— YOUR INSTRUCTIONS —
Filter for the word "picture" and keep each matching line.

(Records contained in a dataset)
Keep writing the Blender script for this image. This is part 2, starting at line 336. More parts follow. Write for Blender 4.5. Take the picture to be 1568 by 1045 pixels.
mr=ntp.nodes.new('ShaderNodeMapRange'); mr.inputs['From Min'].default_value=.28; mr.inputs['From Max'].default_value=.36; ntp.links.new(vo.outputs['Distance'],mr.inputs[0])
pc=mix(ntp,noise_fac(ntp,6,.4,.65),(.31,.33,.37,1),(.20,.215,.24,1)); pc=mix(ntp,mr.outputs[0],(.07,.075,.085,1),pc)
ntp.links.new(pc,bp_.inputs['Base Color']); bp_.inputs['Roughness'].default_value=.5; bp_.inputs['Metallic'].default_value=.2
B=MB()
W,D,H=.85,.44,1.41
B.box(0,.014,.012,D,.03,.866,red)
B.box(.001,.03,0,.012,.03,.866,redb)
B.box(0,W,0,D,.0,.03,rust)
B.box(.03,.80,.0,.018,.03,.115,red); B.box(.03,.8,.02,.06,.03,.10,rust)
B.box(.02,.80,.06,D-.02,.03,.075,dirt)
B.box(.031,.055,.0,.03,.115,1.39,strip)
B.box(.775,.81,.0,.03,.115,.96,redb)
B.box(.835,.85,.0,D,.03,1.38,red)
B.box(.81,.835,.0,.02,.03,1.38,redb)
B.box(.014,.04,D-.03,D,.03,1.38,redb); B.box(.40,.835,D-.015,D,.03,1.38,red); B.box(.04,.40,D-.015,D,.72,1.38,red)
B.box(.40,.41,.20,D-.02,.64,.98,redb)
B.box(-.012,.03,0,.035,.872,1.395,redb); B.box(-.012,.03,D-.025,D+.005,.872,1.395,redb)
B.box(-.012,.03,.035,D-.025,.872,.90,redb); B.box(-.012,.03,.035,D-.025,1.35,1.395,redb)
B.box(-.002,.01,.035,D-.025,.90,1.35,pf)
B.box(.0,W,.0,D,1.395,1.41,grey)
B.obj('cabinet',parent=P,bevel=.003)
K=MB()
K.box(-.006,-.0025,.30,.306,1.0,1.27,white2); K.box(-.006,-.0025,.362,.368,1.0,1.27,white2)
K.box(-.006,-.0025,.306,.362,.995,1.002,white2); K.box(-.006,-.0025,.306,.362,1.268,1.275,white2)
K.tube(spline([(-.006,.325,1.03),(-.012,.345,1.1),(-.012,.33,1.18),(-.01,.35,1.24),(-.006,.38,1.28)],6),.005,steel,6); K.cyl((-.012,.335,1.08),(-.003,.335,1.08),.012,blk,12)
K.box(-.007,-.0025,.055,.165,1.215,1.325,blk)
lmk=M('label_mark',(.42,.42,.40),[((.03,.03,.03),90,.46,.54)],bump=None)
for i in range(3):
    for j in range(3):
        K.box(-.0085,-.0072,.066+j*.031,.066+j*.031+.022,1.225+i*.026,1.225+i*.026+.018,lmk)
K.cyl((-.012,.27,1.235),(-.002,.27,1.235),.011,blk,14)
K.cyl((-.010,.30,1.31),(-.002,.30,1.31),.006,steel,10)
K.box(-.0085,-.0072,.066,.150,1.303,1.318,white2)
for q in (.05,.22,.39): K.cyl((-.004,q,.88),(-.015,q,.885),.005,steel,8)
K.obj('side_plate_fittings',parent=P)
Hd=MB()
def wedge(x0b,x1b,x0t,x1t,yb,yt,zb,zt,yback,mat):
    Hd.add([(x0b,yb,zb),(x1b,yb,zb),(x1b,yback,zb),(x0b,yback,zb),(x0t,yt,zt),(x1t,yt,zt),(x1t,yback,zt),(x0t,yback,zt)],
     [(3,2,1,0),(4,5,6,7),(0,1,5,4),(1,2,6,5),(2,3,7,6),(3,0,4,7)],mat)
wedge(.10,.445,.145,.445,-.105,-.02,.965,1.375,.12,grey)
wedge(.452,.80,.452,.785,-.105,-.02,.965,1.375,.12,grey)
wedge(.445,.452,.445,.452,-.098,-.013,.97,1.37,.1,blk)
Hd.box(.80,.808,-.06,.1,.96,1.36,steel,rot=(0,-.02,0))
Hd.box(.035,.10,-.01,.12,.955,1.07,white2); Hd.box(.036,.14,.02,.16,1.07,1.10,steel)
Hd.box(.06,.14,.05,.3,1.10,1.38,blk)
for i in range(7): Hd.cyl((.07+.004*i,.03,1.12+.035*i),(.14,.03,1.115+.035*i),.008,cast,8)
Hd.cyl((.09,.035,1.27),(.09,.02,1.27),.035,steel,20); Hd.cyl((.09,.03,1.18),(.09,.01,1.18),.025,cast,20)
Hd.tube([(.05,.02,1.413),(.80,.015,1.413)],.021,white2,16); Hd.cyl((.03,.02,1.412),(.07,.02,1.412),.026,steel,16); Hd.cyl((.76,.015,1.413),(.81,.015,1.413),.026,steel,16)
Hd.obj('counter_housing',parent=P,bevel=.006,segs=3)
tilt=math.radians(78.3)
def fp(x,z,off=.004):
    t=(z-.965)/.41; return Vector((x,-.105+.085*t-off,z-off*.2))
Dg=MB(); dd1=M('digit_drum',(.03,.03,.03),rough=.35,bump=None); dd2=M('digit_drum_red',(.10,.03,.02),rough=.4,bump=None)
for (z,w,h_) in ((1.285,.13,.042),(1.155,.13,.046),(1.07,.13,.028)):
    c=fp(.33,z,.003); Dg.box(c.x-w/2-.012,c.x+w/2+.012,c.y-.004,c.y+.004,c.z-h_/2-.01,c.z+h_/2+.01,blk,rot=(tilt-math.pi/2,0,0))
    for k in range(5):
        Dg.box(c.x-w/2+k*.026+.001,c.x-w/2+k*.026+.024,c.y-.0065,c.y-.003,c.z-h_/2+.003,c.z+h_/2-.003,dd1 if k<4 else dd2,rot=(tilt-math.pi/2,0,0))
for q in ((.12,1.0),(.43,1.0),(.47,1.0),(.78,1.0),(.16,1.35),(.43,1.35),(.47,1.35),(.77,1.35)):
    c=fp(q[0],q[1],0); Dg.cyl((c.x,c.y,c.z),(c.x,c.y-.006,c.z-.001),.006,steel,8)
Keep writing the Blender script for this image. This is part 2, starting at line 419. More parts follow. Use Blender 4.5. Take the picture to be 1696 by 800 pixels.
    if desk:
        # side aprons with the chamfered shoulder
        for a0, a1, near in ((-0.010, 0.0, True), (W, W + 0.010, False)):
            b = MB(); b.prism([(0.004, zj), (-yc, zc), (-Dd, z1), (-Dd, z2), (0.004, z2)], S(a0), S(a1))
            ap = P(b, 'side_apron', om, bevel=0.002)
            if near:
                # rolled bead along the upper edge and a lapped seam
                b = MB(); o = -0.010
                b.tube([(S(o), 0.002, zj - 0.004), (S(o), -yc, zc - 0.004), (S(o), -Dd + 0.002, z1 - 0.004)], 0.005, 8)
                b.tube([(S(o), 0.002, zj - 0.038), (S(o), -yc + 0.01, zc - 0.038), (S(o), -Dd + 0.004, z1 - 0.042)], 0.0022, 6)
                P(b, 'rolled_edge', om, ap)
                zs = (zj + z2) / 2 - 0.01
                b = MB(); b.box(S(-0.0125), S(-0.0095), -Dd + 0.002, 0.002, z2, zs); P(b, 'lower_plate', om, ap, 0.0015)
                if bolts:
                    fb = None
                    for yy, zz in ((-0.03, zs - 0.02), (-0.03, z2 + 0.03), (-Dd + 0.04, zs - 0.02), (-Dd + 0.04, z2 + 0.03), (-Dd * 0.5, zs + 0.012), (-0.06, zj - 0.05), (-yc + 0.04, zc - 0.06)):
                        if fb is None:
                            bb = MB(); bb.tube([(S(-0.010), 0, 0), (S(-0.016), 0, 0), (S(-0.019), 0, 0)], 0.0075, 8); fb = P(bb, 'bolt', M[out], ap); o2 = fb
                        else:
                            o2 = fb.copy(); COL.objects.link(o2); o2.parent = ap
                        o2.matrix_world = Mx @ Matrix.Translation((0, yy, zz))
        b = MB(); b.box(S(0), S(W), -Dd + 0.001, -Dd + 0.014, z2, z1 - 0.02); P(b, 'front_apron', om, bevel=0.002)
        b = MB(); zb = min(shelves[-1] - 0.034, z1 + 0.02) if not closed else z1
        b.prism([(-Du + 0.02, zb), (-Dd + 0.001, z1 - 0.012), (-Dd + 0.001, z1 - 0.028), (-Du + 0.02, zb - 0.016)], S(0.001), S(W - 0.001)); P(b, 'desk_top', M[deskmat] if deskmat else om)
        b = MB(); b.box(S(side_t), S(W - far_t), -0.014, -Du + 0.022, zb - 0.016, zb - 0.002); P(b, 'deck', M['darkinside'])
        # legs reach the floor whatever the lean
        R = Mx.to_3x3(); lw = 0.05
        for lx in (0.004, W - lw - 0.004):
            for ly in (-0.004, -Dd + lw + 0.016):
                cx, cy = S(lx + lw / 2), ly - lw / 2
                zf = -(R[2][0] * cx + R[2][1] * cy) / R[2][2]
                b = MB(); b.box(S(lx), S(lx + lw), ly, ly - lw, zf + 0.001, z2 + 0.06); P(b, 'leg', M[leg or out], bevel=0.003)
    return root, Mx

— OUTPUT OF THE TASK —
Keep writing the Blender script for this image. This is part 2, starting at line 336. More parts follow. Write for Blender 4.5. Take the picture to be 1568 by 1045 pixels.
Keep writing the Blender script for this image. This is part 2, starting at line 419. More parts follow. Use Blender 4.5. Take the picture to be 1696 by 800 pixels.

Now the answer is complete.